Tesla stock was dropping early on Thursday after a farewell message from the company’s head of product launches suggested that severe job cuts are beginning to take a toll on the electric-vehicle maker.
Rich Otto announced his resignation from Tesla on LinkedIn on Wednesday. He appeared to question the company’s direction after it said it would lay off some 14,000 people in April.
“The recent layoffs that are rocking the company and its morale have thrown this harmony out of balance and it’s hard to see the long game. It was time for a change,” Otto wrote. “There’s a lot that I’ll miss about Tesla, its people being number one.”

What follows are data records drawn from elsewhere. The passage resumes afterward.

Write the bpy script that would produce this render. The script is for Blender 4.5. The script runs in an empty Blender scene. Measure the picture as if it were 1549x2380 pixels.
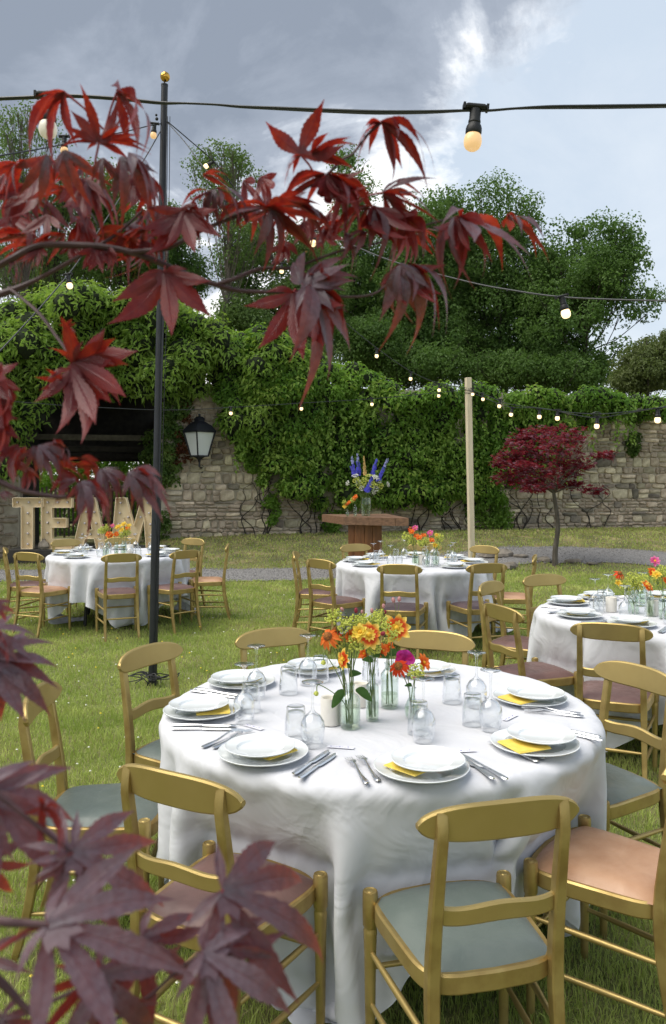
import bpy, bmesh, math, random
import numpy as np
from mathutils import Vector, Matrix, Euler
R = math.radians
random.seed(7)
rng = np.random.default_rng(7)
scene = bpy.context.scene
col = scene.collection

# ------------------------------------------------------------------ camera
EYE = 1.59                      # metres above the lawn
F, CX, HY = 1834.0, 774.5, 1118.0   # focal length, centre and horizon measured on a 1549 x 2380 copy of the photo
cam_data = bpy.data.cameras.new('camera')
cam = bpy.data.objects.new('camera', cam_data)
col.objects.link(cam)
cam.location = (0, 0, EYE)
cam.rotation_euler = (R(90), 0, 0)
cam_data.sensor_fit = 'VERTICAL'
cam_data.sensor_height = 24.0
cam_data.lens = F / 2380.0 * 24.0
cam_data.shift_y = (HY - 1190.0) / 2380.0
cam_data.clip_start = 0.02
cam_data.clip_end = 2000
cam_data.dof.use_dof = True
cam_data.dof.focus_distance = 4.2
cam_data.dof.aperture_fstop = (cam_data.lens / 1000) / 0.0021
scene.camera = cam

# ------------------------------------------------------------------ world: broken cloud over a pale sky
SUN_EL, SUN_AZ = R(60), R(-110)    # bright veil of cloud high on the left
world = bpy.data.worlds.new('World')
scene.world = world
world.use_nodes = True
wn, wl = world.node_tree.nodes, world.node_tree.links
wn.clear()
def W(t, **k):
    n = wn.new(t)
    for a, b in k.items():
        if a.startswith('i_'):
            n.inputs[int(a[2:])].default_value = b
        else:
            setattr(n, a, b)
    return n
def WM(op, a=None, b=None, c=None):
    n = wn.new('ShaderNodeMath'); n.operation = op
    for i, v in enumerate((a, b, c)):
        if v is None: continue
        if isinstance(v, (int, float)): n.inputs[i].default_value = v
        else: wl.new(v, n.inputs[i])
    return n.outputs[0]
sky = W('ShaderNodeTexSky', sky_type='NISHITA', sun_disc=False, sun_elevation=SUN_EL, sun_rotation=SUN_AZ,
        air_density=1.3, dust_density=2.5, ozone_density=1.5)
tc = W('ShaderNodeTexCoord')
sep = W('ShaderNodeSeparateXYZ'); wl.new(tc.outputs['Generated'], sep.inputs[0])
dx, dy, dz = sep.outputs
# cloud deck: project the view direction on a flat layer
zz = WM('ADD', WM('MAXIMUM', dz, 0.0), 0.36)
cmb = W('ShaderNodeCombineXYZ')
wl.new(WM('DIVIDE', dx, zz), cmb.inputs[0]); wl.new(WM('DIVIDE', dy, zz), cmb.inputs[1])
def fbm(scale, detail, rough, off, dist=0.0):
    mp = W('ShaderNodeMapping'); mp.inputs['Location'].default_value = off
    wl.new(cmb.outputs[0], mp.inputs[0])
    n = W('ShaderNodeTexNoise'); n.inputs['Scale'].default_value = scale; n.inputs['Detail'].default_value = detail
    n.inputs['Roughness'].default_value = rough; n.inputs['Distortion'].default_value = dist
    wl.new(mp.outputs[0], n.inputs['Vector'])
    return n.outputs[0]
nA = fbm(1.5, 10, .60, (2.3, 1.1, .4), .35)      # cloud masses
nB = fbm(2.6, 10, .62, (7.1, 3.2, 1.4), .5)       # light and dark inside them
nC = fbm(8.5, 7, .62, (1.7, 9.2, 2.4), .3)
# the big cloud bank lies up and to the left of a slanting edge
g = WM('ADD', WM('ADD', dz, WM('MULTIPLY', dx, -1.2)), WM('MULTIPLY', dy, -0.215))
cov = WM('ADD', WM('MULTIPLY', g, 1.5), WM('ADD', WM('MULTIPLY', WM('SUBTRACT', nA, .5), 1.3), WM('MULTIPLY', WM('SUBTRACT', nC, .5), .45)))
def ramp(fac, stops):
    n = W('ShaderNodeValToRGB'); cr = n.color_ramp
    while len(cr.elements) < len(stops): cr.elements.new(.5)
    for e, (p, c) in zip(cr.elements, stops):
        e.position = p; e.color = c if len(c) == 4 else (*c, 1)
    wl.new(fac, n.inputs[0]); return n.outputs[0]
covr = ramp(WM('ADD', cov, .5), [(.43, (0, 0, 0)), (.58, (1, 1, 1))])
# thickness of the cloud, thin near its rim and low in the sky where the light comes through
thick = WM('ADD', WM('ADD', WM('MULTIPLY', cov, .50), WM('MULTIPLY', WM('SUBTRACT', nB, .5), 2.1)),
           WM('ADD', WM('MULTIPLY', WM('SUBTRACT', nC, .5), .35), WM('MULTIPLY', WM('SUBTRACT', dz, .43), 1.35)))
ccol = ramp(WM('ADD', thick, .30), [(.03, (.36, .357, .350)), (.20, (.285, .29, .298)), (.32, (.17, .184, .206)), (.47, (.105, .119, .143)), (.80, (.078, .091, .113))])
mixv = W('ShaderNodeMixRGB'); mixv.inputs[0].default_value = .86    # thin veil over the clear part
skm = W('ShaderNodeMixRGB', blend_type='MULTIPLY'); skm.inputs[0].default_value = 1
wl.new(sky.outputs[0], skm.inputs[1]); skm.inputs[2].default_value = (.05, .05, .05, 1)
veil = ramp(WM('ADD', WM('MULTIPLY', nB, .55), WM('MULTIPLY', dz, -.55)), [(.02, (.172, .196, .224)), (.42, (.25, .259, .268))])
wl.new(skm.outputs[0], mixv.inputs[1]); wl.new(veil, mixv.inputs[2])
mixc = W('ShaderNodeMixRGB'); wl.new(covr, mixc.inputs[0]); wl.new(mixv.outputs[0], mixc.inputs[1]); wl.new(ccol, mixc.inputs[2])
bg = W('ShaderNodeBackground'); bg.inputs[1].default_value = 1.4
wl.new(mixc.outputs[0], bg.inputs[0])
wo = W('ShaderNodeOutputWorld'); wl.new(bg.outputs[0], wo.inputs[0])

# ------------------------------------------------------------------ sun through cloud
sun_d = bpy.data.lights.new('sun', 'SUN')
sun_d.energy = 1.5; sun_d.angle = R(60); sun_d.color = (1, .95, .86)
sun = bpy.data.objects.new('sun', sun_d); col.objects.link(sun)
sv = Vector((math.sin(SUN_AZ) * math.cos(SUN_EL), math.cos(SUN_AZ) * math.cos(SUN_EL), math.sin(SUN_EL)))
sun.rotation_euler = sv.to_track_quat('Z', 'Y').to_euler()

scene.view_settings.view_transform = 'Standard'
scene.view_settings.look = 'None'
scene.view_settings.exposure = 1.52
scene.view_settings.gamma = 1
scene.view_settings.use_curve_mapping = False
scene.render.engine = 'CYCLES'
scene.cycles.use_denoising = True
scene.cycles.max_bounces = 8
scene.cycles.transparent_max_bounces = 24
scene.cycles.caustics_reflective = False
scene.cycles.caustics_refractive = False

# ------------------------------------------------------------------ helpers
def at(x, y, Y):
    """point seen at photo position (x, y) at distance Y"""
    return Vector(((x - CX) / F * Y, Y, EYE + (HY - y) / F * Y))
def on_z(x, y, z=0.0):
    Y = F * (EYE - z) / (y - HY)
    return Vector(((x - CX) / F * Y, Y, z))

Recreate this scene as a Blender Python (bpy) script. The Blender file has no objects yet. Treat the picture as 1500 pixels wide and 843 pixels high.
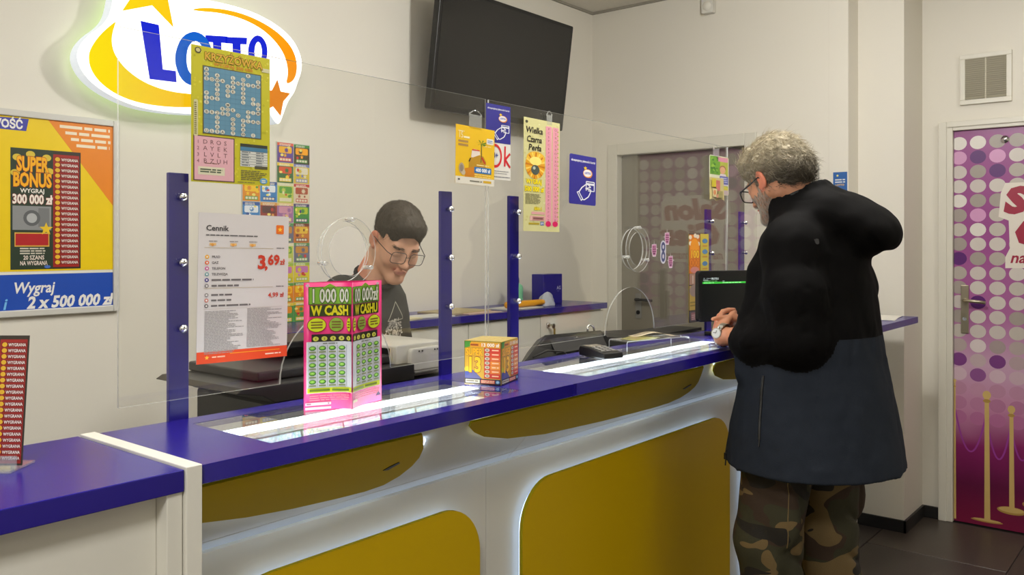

Otto’s role, according to his profile, has involved working with Tesla’s vehicle engineering, creative, and content teams to help launch products. He also served as the program manager for the November 2023 Cybertruck delivery event. He started at Tesla in 2017 in communications.
Tesla stock was down 1.34% in midday trading at $172.38, while the S&P 500 was up 0.3% and the Nasdaq Composite had gained 0.1%.
Layoffs have made investors nervous about growth and what losing talent can mean for the company. Musk addressed the job cuts on Tesla’s first-quarter earnings conference call, saying they were necessary to keep the company healthy after a period of rapid growth.
Tesla stock is down about 11% since the layoffs came to light.
Even before Otto’s post, Tesla was having a tough week. Reuters reported Wednesday that the Justice Department was investigating whether the company’s marketing of its driver-assistance capabilities went too far.
Tesla’s driver-assistance systems have both benefited and battered shares lately. Tesla stock rose 15% on April 29 after CEO Elon Musk won the ability to sell Tesla’s highest-level driver-assistance feature, called Full Self Driving, in China. But fears about FSD misuse and investigations drove shares lower on this past Tuesday and Wednesday.
Musk believes full self-driving technology will unlock significant value for Tesla. Regulators appear to be taking a closer look at driver-assistance technologies as they proliferate across the industry.
Coming into Thursday, Tesla stock had declined 30% this year but was still up 23% since the 52-week closing low reached on April 22. The EV maker reported better-than-feared first-quarter earnings on April 23.